Po udzieleniu pomocy, zanim na miejscu pojawią się służby, należy spisać dane personalne świadków. Jeśli nie jest to możliwe, warto zanotować/sfotografować numery rejestracyjne pojazdów, których kierujący mogli widzieć sytuację.

Pamiętaj, że w takich momentach kluczowe jest udzielenie pomocy rannym, a także zabezpieczenie miejsca wypadku (np. trójkątem), aby nie doszło do kolejnych zderzeń pojazdów.

Oświadczenie po kolizji – jak je sporządzić?

Załóżmy, że doszło jedynie do stłuczki i nie ma żadnych poszkodowanych. Można również ustalić sprawcę, który przyznaje się do winy. Wówczas wezwanie policji nie jest konieczne. Pierwszym krokiem jest usunięcie aut z drogi, by nie blokowały ruchu. Następnie można przystąpić do sporządzania oświadczenia sprawcy kolizji.
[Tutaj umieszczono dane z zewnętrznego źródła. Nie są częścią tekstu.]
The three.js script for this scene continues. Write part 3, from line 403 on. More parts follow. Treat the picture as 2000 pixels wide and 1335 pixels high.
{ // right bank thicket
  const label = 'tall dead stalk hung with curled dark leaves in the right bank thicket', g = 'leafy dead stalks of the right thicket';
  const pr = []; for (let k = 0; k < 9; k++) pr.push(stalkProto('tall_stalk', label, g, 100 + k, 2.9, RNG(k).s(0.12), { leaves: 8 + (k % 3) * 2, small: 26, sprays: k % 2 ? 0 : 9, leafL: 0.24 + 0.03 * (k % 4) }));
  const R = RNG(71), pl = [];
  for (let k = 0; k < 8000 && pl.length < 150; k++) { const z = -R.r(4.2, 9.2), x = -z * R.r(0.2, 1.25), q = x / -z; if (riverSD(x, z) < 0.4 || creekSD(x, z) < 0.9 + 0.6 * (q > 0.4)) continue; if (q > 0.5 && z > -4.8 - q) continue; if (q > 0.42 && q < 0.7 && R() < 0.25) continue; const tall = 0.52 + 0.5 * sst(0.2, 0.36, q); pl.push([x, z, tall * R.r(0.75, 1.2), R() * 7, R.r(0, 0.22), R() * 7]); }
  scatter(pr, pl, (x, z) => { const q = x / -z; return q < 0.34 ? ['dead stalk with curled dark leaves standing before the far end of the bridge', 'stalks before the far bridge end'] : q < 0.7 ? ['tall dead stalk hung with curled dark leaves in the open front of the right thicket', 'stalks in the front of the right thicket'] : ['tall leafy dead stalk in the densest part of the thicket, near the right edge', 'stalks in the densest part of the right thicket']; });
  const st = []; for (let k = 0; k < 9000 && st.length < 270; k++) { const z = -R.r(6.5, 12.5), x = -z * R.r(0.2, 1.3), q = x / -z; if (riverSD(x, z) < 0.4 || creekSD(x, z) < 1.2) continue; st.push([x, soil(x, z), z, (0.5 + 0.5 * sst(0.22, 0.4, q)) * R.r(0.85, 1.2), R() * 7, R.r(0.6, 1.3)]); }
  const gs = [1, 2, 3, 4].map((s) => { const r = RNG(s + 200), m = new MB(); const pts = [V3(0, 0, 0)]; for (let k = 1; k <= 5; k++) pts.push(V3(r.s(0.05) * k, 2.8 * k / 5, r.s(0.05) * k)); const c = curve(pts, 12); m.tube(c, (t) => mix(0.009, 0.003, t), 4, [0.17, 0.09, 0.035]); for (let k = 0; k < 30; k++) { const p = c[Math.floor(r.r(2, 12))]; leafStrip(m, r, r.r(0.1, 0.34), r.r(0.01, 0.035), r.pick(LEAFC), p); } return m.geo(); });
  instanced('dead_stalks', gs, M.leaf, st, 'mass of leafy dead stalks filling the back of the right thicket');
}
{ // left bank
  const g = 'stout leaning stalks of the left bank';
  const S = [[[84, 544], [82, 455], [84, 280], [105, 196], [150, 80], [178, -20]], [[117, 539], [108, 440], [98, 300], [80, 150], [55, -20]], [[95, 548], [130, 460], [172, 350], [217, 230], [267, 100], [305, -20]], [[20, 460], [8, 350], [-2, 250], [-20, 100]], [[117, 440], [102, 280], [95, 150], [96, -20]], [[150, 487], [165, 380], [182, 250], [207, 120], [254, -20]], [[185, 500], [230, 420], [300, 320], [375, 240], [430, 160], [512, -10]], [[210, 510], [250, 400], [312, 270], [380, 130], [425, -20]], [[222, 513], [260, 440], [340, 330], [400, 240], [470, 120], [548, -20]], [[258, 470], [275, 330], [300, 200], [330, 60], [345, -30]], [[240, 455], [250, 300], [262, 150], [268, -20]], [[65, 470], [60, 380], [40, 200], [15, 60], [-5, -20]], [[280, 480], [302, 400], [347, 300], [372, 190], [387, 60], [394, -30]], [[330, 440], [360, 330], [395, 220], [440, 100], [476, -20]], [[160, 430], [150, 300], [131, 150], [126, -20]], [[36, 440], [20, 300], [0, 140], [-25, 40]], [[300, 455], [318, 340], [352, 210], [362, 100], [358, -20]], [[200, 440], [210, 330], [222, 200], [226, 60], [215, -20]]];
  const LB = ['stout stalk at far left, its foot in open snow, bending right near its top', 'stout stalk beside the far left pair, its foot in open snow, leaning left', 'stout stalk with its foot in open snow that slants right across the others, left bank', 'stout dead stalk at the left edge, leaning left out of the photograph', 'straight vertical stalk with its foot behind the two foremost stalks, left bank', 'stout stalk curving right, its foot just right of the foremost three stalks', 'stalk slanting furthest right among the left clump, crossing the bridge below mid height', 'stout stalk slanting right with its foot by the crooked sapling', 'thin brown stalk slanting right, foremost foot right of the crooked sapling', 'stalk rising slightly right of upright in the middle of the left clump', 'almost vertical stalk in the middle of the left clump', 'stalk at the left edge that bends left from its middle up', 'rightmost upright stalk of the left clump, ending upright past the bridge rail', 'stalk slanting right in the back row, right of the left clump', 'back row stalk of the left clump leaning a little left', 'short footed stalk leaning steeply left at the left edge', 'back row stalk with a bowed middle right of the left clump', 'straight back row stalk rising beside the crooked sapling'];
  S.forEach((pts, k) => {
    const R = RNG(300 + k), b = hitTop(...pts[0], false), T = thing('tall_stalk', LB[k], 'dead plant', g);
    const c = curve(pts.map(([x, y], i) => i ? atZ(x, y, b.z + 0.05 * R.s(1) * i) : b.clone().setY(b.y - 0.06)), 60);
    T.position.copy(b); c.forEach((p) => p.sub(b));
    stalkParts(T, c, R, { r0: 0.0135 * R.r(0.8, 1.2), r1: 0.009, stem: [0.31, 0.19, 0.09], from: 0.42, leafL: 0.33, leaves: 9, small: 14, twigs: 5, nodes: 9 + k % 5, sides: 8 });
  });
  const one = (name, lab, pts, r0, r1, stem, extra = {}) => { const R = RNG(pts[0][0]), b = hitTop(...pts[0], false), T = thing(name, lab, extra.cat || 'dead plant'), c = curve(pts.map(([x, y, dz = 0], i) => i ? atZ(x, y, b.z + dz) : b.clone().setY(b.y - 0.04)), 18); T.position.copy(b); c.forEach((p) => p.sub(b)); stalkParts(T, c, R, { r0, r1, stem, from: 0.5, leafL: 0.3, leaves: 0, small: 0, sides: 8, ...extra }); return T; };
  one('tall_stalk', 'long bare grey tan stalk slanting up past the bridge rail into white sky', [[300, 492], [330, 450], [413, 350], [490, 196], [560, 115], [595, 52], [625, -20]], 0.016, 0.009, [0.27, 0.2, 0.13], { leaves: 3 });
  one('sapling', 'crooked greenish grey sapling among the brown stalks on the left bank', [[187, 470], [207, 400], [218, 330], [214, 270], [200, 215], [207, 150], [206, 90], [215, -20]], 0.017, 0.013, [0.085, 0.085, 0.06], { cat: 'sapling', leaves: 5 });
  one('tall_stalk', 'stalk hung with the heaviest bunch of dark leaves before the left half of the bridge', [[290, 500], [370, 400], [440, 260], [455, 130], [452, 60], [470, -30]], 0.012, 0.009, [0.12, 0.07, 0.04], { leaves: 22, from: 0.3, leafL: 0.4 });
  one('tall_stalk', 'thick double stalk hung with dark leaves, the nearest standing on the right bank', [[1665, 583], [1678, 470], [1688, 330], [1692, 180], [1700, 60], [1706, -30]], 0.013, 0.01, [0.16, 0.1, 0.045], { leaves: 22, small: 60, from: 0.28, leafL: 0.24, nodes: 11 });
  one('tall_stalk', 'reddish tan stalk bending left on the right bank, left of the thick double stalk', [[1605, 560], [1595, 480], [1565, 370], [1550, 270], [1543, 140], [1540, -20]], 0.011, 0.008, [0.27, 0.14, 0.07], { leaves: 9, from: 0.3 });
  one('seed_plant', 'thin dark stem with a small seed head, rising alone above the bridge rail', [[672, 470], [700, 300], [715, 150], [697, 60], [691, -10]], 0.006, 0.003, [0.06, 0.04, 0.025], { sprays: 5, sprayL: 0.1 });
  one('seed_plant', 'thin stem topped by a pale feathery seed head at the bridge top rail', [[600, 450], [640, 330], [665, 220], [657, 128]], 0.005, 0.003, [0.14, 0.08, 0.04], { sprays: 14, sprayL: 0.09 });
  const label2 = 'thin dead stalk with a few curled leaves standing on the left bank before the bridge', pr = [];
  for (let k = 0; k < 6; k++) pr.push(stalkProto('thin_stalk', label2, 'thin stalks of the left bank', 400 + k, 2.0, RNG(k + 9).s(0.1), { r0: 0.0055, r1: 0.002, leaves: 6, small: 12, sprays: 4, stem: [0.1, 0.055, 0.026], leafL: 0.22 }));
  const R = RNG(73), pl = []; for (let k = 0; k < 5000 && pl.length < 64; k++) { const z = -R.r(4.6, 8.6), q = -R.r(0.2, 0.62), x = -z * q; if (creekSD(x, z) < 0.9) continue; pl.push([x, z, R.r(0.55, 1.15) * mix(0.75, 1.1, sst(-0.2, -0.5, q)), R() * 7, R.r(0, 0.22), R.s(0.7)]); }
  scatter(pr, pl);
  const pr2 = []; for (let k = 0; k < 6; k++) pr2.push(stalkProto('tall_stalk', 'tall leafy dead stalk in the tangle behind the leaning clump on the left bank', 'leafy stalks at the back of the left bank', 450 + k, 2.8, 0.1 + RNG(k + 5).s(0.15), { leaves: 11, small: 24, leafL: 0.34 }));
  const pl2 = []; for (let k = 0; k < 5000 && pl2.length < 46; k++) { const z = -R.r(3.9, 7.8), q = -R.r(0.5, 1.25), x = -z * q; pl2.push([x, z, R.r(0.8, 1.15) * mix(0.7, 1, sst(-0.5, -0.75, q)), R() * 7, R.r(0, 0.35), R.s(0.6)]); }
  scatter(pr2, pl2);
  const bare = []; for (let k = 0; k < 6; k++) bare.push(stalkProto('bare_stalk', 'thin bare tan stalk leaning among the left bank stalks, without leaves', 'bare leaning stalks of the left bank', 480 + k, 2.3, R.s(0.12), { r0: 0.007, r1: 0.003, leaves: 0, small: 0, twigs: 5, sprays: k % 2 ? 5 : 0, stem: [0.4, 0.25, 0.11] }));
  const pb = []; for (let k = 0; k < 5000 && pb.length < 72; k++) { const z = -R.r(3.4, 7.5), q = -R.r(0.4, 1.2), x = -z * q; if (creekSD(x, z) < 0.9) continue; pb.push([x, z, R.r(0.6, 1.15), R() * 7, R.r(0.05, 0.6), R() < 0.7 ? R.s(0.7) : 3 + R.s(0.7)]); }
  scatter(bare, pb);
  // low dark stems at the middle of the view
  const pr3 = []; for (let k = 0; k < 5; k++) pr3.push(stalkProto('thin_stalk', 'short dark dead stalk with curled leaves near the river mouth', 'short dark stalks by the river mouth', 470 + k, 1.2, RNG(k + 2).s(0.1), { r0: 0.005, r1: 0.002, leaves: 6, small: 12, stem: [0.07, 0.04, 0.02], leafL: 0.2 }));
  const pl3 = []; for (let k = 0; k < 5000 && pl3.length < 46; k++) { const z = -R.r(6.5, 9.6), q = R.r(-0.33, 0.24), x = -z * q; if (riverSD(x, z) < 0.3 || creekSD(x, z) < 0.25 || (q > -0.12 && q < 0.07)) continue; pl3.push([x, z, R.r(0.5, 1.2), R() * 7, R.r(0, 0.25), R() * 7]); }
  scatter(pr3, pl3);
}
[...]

Wzór takiego dokumentu zawsze warto wozić w samochodzie. Kolizja może bowiem zdarzyć się zawsze, nawet na parkingu czy drodze osiedlowej. Jeśli żadna z osób nie ma wzoru takiego pisma, można sporządzić je ręcznie. Ważne, by znalazły się w nim poniższe elementy:

  • data, godzina, miejsce zdarzenia,
  • dane kierowców (imię i nazwisko, adres, PESEL),
  • numery rejestracyjne samochodów,
  • numer polisy sprawcy i dane firmy ubezpieczeniowej, w której ma OC,
  • opis uszkodzenia pojazdu,
  • opis okoliczności (im więcej szczegółów, tym lepiej),
  • dane sprawcy zdarzenia,
  • oświadczenie sprawcy, że przyznaje się do winy (np.: „Ja Adam Kowalski doprowadziłem do kolizji…”),
  • dane świadków, jeśli tacy są,
  • podpisy wszystkich kierowców – zwykle dwóch.
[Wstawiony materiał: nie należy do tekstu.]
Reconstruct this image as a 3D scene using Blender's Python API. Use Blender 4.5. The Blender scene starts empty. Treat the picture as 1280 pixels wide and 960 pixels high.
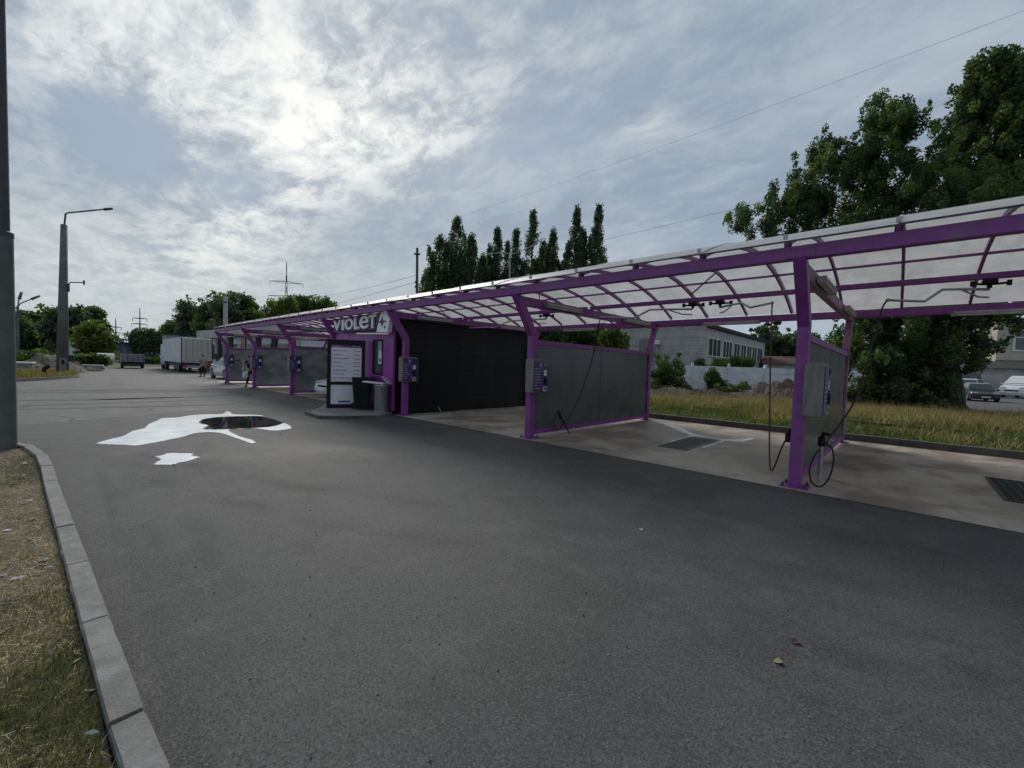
import bpy, bmesh, math, random
import numpy as np
from mathutils import Vector, Matrix

S = bpy.context.scene
COL = S.collection
R_ = math.radians
rnd = random.Random(7)

# ------------------------------------------------------------------ camera
F_PX, CX, CY, EYE = 527.56, 640.0, 480.0, 1.62         # photograph measured at 1280 x 960
YAW, PITCH, ROLL = -0.74826, -0.04168, 0.03247
_fw = np.array([math.sin(YAW) * math.cos(PITCH), math.cos(YAW) * math.cos(PITCH), math.sin(PITCH)])
_r = np.cross(_fw, [0, 0, 1]); _r /= np.linalg.norm(_r); _u = np.cross(_r, _fw)
_r, _u = _r * math.cos(ROLL) + _u * math.sin(ROLL), _u * math.cos(ROLL) - _r * math.sin(ROLL)
CR = np.stack([_r, -_u, _fw])                             # camera (right, down, forward) = CR @ world

cam_d = bpy.data.cameras.new('camera'); cam = bpy.data.objects.new('camera', cam_d); COL.objects.link(cam)
cam_d.sensor_fit = 'HORIZONTAL'; cam_d.sensor_width = 36.0; cam_d.lens = F_PX / 1280 * 36.0
cam_d.clip_start = 0.05; cam_d.clip_end = 9000
m = Matrix.Identity(4)
for i in range(3):
    m[i][0] = CR[0, i]; m[i][1] = -CR[1, i]; m[i][2] = -CR[2, i]
m[2][3] = EYE
cam.matrix_world = m
S.camera = cam

def ray(px, py): return CR.T @ np.array([px - CX, py - CY, F_PX])
def gnd(px, py, z=0.0):
    d = ray(px, py); t = (z - EYE) / d[2]; return Vector((d[0] * t, d[1] * t, z))
def at(px, py, dist):
    d = ray(px, py); d = d / math.hypot(d[0], d[1]) * dist; return Vector((d[0], d[1], d[2] + EYE))
def at_y(px, py, y):
    d = ray(px, py); t = y / d[1]; return Vector((d[0] * t, y, d[2] * t + EYE))
def at_x(px, py, x):
    d = ray(px, py); t = x / d[0]; return Vector((x, d[1] * t, d[2] * t + EYE))
def mpp(px, py, dist): return (at(px + 1, py, dist) - at(px, py, dist)).length

# ------------------------------------------------------------------ sky, sun, exposure
S.view_settings.view_transform = 'Standard'; S.view_settings.look = 'None'
S.view_settings.exposure = 0.66; S.view_settings.gamma = 1.0
SUN = Vector((-0.735, 0.375, 0.565)).normalized()
SUN_EL = math.asin(SUN.z); SUN_ROT = math.atan2(SUN.x, SUN.y)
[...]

Stłuczka drogowa a ubezpieczenie

Poszkodowani w kolizji mogą ubiegać się o odszkodowanie od ubezpieczyciela sprawcy. Robią to na podstawie oświadczenia winnego wypadku sporządzonego tuż po kolizji lub notatki policyjnej z miejsca wypadku. Świadczenie może otrzymać również sprawca, ale tylko wówczas, jeśli miał wykupioną polisę AC. Bez niej uzyskanie odszkodowania dla osoby, która spowodowała stłuczkę, nie jest możliwe.
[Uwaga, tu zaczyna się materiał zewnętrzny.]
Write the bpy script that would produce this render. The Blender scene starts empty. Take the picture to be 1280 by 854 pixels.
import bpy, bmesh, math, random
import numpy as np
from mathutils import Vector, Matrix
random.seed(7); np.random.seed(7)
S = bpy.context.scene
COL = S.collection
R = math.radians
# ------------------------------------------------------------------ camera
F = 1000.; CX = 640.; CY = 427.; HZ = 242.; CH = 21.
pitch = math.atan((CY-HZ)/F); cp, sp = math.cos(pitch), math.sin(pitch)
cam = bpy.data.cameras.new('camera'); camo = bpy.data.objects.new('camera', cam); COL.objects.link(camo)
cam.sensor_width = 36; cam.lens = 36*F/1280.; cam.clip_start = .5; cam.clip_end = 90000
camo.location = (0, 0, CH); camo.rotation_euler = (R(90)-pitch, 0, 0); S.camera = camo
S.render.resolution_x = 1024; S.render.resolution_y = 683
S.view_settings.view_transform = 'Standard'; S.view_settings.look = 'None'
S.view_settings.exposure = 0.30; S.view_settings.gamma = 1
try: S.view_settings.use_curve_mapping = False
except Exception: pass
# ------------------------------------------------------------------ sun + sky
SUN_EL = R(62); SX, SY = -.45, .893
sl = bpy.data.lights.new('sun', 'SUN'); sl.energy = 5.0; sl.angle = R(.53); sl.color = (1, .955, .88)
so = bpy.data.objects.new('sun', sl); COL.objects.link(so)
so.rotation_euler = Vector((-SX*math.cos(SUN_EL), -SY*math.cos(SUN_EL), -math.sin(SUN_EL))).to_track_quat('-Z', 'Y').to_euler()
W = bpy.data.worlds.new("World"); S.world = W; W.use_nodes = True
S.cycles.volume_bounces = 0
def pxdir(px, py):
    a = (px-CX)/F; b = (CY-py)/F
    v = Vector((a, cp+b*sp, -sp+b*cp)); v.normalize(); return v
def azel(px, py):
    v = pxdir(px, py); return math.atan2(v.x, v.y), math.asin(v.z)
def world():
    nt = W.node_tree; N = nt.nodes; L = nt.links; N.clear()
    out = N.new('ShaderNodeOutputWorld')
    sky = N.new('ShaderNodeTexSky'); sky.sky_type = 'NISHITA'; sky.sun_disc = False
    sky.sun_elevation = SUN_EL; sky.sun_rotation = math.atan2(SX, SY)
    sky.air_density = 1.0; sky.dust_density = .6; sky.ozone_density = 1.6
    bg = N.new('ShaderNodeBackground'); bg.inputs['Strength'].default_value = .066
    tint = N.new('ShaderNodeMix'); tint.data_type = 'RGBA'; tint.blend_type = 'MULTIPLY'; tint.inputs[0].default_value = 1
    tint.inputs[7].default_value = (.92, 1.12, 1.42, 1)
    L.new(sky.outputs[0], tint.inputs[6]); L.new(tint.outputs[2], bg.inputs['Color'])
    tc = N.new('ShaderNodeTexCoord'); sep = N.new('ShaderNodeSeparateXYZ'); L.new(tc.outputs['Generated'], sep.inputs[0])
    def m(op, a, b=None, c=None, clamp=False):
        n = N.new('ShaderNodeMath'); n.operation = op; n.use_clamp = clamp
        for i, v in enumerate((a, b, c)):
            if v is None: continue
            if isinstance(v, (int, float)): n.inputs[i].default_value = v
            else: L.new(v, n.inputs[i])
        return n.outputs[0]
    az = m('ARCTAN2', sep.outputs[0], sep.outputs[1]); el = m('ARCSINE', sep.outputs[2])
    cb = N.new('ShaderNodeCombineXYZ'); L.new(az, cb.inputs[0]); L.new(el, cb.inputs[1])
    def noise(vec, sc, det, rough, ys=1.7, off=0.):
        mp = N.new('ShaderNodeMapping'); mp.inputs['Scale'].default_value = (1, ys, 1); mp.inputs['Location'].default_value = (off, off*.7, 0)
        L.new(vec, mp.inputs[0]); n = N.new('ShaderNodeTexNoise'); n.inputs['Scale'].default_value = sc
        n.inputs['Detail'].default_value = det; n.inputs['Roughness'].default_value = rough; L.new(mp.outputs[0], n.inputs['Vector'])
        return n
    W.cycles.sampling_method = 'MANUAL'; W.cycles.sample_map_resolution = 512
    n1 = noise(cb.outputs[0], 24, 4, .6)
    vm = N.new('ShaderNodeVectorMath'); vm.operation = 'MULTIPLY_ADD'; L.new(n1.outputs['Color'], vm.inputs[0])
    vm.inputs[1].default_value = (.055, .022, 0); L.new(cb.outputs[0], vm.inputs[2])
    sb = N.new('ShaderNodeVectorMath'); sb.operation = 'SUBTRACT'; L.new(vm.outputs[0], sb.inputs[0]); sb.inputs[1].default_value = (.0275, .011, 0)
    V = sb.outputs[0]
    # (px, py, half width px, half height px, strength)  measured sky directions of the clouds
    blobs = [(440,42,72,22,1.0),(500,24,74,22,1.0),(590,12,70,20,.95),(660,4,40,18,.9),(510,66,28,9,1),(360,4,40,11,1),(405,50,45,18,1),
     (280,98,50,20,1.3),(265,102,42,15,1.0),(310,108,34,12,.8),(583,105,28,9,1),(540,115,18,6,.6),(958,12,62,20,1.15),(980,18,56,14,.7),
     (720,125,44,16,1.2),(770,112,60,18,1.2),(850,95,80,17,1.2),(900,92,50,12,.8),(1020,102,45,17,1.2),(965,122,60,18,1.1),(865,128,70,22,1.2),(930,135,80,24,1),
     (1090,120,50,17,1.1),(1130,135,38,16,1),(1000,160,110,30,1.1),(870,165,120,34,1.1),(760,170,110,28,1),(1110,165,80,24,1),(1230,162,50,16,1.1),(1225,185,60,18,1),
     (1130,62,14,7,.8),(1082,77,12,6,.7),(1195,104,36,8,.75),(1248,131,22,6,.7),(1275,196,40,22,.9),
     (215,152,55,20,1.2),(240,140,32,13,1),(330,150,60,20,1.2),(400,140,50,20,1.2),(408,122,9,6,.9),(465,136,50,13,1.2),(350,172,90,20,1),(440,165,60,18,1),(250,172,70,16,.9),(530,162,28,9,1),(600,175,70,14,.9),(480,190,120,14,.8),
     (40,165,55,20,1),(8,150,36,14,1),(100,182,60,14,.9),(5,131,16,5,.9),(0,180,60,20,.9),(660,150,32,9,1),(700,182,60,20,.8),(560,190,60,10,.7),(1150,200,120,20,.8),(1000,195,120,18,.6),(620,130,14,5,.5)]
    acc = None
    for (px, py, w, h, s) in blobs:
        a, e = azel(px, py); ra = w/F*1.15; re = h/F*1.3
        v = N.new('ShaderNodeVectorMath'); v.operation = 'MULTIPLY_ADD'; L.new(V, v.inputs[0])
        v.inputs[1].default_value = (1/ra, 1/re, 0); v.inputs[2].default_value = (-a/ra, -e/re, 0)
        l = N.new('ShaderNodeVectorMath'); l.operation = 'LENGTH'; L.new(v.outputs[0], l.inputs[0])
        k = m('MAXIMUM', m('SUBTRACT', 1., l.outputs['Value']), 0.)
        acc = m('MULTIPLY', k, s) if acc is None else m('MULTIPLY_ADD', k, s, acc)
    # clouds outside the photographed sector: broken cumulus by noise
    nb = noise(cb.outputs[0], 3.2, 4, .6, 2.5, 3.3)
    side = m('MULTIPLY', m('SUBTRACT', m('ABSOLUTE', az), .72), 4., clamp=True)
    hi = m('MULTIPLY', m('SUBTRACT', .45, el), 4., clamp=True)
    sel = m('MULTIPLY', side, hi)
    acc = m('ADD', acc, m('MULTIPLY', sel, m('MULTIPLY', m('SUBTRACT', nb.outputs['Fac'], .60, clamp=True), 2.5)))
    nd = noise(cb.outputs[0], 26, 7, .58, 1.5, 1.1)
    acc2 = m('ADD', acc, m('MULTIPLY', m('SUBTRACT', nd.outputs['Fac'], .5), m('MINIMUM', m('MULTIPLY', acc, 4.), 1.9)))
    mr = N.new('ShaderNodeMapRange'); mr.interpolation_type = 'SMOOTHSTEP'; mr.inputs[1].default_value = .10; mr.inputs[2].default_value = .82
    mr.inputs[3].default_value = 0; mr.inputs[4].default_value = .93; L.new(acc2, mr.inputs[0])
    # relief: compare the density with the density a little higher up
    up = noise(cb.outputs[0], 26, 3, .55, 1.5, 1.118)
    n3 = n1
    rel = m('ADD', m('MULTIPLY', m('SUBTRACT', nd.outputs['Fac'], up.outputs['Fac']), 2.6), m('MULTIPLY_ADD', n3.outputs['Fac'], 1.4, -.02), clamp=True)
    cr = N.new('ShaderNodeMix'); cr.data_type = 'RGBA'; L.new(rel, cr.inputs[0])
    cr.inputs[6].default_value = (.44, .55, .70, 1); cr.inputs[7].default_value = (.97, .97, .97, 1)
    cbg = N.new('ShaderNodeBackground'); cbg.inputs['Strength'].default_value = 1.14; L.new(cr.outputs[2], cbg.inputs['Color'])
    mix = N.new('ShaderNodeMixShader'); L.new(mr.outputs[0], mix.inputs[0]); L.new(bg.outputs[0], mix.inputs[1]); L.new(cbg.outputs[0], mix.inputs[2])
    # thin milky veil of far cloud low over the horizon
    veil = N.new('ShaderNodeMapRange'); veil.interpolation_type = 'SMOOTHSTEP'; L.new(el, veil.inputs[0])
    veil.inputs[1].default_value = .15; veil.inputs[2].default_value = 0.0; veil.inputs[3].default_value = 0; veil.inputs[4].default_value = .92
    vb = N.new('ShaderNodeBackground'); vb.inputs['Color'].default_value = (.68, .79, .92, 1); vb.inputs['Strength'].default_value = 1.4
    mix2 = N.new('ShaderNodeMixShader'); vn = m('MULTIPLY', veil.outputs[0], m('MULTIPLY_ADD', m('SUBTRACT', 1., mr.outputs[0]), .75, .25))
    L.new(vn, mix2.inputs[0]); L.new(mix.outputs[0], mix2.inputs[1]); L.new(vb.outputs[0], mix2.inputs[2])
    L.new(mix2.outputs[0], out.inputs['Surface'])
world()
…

Właśnie dlatego w wielu przypadkach warto rozszerzyć pakiet ubezpieczeń – szczególnie jeśli masz samochód o dużej wartości. Kolizje i wypadki niestety mogą zdarzyć się zawsze, a naprawa pojazdu na własny koszt bywa poważnym obciążeniem.

Źródła

  • KOLIZJA? CZY WYPADEK? – JAK OCENIĆ ZDARZENIE DROGOWE: dlakierowcow.policja.pl/dk/wydarzenia/197075,Kolizja-Czy-wypadek-jak-ocenic-zdarzenie-drogowe.html
  • Kodeks wykroczeń, art. 86 § 1
  • Kodeks drogowy art. 177 § 1 i 2.
  • POSTĘPOWANIE W PRZYPADKU KOLIZJI DROGOWEJ: zachodniopomorska.policja.gov.pl/sz/aktualnosci/ruch-drogowy/dla-kierowcow/33079,Postepowanie-w-przypadku-kolizji-drogowej.html
  • Art. 86. – [Zagrożenie bezpieczeństwa w ruchu drogowym] – Kodeks wykroczeń. Dz.U.2023.2119: sip.lex.pl/akty-prawne/dzu-dziennik-ustaw/kodeks-wykroczen-16788218/art-86

Co warto wiedzieć:

  • Kolizja drogowa i wypadek nie są tym samym.
  • Kolizja drogowa to zdarzenie, w którym nikt nie odniósł poważnych obrażeń, wypadek wiąże się natomiast z wystąpieniem urazów a nawet śmiercią uczestników innych niż sam sprawca.
  • Stłuczka jest pojęciem potocznym i nie używa się go w oficjalnych dokumentach.
  • Za spowodowanie kolizji i wypadku grożą kary finansowe, a w skrajnych przypadkach pozbawienie wolności.
  • Jeśli nie ma rannych, nie trzeba wzywać na miejsce policji.
  • Pierwszym krokiem po każdym zdarzeniu drogowym jest pomoc ewentualnym poszkodowanym i zabezpieczenie miejsca stłuczki.

FAQ - najwczęściej zadawane pytania o różnice w wypadku, kolizji i stłuczki

  1. Spowodowałem stłuczkę, czy mogę liczyć na odszkodowanie za uszkodzony pojazd?

    Jest to możliwe tylko wówczas, gdy miałeś polisę AC. Ona chroni przed skutkami szkód spowodowanych także z Twojej winy. Jeśli nie masz takiego ubezpieczenia, niestety nie otrzymasz żadnego świadczenia.
  2. Uderzył we mnie inny samochód, ale jego kierowca uważa, że ja jestem winny. Co robić? Jak go przekonać?

    To częsta sytuacja po kolizjach. Niekiedy trudno ustalić sprawcę lub żadna z osób nie przyznaje się do winy. Wówczas jedynym rozwiązaniem jest wezwanie na miejsce policji, która ustali przyczyny zdarzenia. Może to zrobić np. na podstawie relacji świadków, śladów na drodze czy uszkodzeń pojazdów. Następnie wystawia notatkę, w której określa, kto zawinił, a kto jest poszkodowanym.